Despite the advantages of the catalytic reduction of NOx by hydrocarbons, typical Ag/Al₂O₃ suffers from limited low-temperature activity in response to cold-start periods. In this study, the promotional effect of H₂ on NOx adsorption on Ag/Al₂O₃ was investigated to address the low-temperature NOx emissions. H₂ significantly enhanced NOx accumulation on Ag/Al₂O₃ below 200 °C, with desorption occurring at high temperatures. The H₂-temperature-programmed reduction (H₂-TPR) results showed the formation of silver oxide on metallic Ag species by H₂+O₂, serving as the primary site for H₂-induced NOx adsorption, while the single-atom Ag species (Ag⁺) remained nearly unchanged.

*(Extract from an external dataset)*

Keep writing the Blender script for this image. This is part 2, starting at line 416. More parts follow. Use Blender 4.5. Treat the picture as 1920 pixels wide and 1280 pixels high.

Ag/Al₂O₃ with low Ag loading (1–2 wt%) exhibited lower NOx adsorption capacities compared to the case with high Ag loading (4 wt%) owing to the low metallic Ag content. Diffuse reflectance infrared Fourier transform spectroscopy (DRIFTS) studies identified diverse surface-adsorbed species related to H₂-induced NOx adsorption. Nitrite, bridging nitrate, and bidentate nitrate contributed to low-temperature NOx desorption, whereas monodentate nitrate contributed to high-temperature desorption. Finally, we demonstrated exceptionally-high NOx reduction activity by synergistically combining the NOx trapping ability of Ag/Al₂O₃ with its deNOx capability through ethanol with H₂, covering a wide temperature range of 100–350 °C under transient conditions at a high space velocity of 100,000 h⁻¹.